- _Work required_: Going from the top of the data below, give again each line through the one containing "WATER_Z = -0.28", both ends kept.
Task input start
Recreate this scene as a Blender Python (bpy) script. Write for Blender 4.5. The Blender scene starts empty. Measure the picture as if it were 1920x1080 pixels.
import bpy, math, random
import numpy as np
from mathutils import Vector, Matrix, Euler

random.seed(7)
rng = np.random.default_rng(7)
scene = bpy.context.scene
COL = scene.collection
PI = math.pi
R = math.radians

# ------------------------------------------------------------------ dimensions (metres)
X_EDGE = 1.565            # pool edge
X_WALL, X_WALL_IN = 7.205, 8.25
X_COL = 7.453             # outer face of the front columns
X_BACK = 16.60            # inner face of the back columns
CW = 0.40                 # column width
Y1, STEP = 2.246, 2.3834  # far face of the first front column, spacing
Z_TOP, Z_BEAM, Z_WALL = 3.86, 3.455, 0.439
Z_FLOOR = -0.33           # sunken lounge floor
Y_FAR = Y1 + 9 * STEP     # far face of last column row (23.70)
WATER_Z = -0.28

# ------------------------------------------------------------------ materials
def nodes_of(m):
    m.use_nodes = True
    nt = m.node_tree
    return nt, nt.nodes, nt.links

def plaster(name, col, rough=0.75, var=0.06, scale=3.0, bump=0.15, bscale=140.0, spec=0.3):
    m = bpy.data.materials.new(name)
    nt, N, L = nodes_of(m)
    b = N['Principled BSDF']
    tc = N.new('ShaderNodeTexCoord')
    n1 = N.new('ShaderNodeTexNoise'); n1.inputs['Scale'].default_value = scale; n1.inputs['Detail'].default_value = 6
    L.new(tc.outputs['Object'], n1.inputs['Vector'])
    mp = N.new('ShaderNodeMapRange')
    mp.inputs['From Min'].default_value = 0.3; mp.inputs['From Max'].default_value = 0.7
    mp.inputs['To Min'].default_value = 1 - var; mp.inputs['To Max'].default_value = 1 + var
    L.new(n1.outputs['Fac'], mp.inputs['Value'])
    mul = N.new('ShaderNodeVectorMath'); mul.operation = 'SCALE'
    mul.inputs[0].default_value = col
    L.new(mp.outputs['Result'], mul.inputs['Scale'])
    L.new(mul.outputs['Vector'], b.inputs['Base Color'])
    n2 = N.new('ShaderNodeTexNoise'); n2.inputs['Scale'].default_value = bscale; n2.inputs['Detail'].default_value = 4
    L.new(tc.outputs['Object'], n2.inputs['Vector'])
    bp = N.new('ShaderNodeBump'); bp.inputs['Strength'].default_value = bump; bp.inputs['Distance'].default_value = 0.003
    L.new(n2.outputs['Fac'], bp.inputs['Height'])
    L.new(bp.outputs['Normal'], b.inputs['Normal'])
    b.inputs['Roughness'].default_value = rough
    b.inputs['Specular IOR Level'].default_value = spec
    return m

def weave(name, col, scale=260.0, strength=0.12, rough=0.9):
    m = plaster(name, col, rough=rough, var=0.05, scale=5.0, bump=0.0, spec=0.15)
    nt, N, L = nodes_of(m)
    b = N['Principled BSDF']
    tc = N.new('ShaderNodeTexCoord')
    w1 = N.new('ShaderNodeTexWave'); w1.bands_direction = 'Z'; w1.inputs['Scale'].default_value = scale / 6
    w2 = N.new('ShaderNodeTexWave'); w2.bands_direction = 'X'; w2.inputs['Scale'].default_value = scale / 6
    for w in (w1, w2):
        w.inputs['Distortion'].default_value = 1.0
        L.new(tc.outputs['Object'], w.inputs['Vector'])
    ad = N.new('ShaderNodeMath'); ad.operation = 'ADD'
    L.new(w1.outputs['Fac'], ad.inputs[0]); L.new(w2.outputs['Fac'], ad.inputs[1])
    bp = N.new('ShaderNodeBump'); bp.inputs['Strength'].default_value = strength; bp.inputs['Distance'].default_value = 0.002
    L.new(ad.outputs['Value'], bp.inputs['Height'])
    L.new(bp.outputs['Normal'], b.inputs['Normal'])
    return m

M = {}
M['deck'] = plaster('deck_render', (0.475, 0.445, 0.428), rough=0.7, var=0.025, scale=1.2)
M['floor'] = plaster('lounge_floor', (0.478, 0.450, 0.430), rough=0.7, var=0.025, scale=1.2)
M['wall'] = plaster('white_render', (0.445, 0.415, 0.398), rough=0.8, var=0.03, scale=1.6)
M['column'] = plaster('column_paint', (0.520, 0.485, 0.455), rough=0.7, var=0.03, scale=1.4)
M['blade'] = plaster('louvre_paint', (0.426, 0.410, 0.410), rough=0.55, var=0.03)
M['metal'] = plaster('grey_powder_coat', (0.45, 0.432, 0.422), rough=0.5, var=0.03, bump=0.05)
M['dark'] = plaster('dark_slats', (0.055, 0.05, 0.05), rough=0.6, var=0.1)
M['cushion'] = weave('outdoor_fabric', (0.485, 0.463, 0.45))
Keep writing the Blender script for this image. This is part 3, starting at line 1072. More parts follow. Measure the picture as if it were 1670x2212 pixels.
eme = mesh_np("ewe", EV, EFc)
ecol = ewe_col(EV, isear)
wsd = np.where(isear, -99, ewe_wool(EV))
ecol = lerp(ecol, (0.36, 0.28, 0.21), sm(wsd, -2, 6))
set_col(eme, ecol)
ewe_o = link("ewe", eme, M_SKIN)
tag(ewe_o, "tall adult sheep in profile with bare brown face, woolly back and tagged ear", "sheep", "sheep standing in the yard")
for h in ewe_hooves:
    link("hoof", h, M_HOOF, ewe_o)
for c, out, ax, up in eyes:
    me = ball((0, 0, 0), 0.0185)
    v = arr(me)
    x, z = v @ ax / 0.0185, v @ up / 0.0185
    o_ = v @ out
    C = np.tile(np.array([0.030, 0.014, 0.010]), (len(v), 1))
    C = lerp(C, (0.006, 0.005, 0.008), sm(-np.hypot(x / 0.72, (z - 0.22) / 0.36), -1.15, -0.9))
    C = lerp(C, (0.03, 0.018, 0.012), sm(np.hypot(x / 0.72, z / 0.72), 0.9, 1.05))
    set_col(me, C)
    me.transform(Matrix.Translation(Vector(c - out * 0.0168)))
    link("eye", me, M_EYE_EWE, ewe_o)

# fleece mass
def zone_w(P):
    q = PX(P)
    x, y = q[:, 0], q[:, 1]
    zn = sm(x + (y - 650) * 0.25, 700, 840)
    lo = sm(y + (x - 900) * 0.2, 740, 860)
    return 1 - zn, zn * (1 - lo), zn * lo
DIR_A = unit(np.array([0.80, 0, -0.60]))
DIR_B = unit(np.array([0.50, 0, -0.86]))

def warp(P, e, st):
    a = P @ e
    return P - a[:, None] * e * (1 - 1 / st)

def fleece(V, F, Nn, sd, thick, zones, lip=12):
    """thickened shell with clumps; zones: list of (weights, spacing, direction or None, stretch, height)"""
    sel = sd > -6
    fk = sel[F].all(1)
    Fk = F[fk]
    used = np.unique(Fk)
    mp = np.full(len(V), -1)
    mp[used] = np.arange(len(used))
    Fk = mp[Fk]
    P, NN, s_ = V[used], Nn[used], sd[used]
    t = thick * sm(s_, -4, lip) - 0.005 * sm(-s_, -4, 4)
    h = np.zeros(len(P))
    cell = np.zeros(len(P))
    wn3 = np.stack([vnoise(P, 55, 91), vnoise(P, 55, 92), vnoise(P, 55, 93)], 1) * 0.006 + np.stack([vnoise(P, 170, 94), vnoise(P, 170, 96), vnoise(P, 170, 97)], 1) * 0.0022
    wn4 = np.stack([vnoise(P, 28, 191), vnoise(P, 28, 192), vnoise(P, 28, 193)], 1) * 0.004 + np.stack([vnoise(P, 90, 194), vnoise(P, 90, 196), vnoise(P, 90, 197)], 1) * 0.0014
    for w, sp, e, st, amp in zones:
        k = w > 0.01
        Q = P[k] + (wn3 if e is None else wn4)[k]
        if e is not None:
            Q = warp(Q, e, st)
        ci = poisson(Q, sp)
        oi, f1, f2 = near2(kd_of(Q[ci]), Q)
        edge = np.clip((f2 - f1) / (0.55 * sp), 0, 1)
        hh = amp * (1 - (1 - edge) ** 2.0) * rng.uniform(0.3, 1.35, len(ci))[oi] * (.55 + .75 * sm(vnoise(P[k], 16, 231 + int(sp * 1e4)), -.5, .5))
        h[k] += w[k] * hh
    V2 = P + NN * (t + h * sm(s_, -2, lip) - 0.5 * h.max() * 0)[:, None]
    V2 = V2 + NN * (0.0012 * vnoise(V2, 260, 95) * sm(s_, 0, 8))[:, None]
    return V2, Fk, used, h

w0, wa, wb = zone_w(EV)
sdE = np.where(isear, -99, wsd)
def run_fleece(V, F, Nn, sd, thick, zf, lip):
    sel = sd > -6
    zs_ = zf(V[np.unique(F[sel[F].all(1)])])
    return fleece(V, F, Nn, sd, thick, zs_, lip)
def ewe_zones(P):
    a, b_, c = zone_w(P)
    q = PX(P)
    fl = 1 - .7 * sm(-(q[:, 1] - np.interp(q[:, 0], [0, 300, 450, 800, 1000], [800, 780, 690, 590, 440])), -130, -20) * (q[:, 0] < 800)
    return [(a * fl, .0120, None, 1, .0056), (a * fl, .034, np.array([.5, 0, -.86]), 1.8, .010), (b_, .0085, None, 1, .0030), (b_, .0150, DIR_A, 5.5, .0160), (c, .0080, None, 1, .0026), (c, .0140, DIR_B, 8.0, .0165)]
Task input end
- _Result_:
Recreate this scene as a Blender Python (bpy) script. Write for Blender 4.5. The Blender scene starts empty. Measure the picture as if it were 1920x1080 pixels.
import bpy, math, random
import numpy as np
from mathutils import Vector, Matrix, Euler

random.seed(7)
rng = np.random.default_rng(7)
scene = bpy.context.scene
COL = scene.collection
PI = math.pi
R = math.radians

# ------------------------------------------------------------------ dimensions (metres)
X_EDGE = 1.565            # pool edge
X_WALL, X_WALL_IN = 7.205, 8.25
X_COL = 7.453             # outer face of the front columns
X_BACK = 16.60            # inner face of the back columns
CW = 0.40                 # column width
Y1, STEP = 2.246, 2.3834  # far face of the first front column, spacing
Z_TOP, Z_BEAM, Z_WALL = 3.86, 3.455, 0.439
Z_FLOOR = -0.33           # sunken lounge floor
Y_FAR = Y1 + 9 * STEP     # far face of last column row (23.70)
WATER_Z = -0.28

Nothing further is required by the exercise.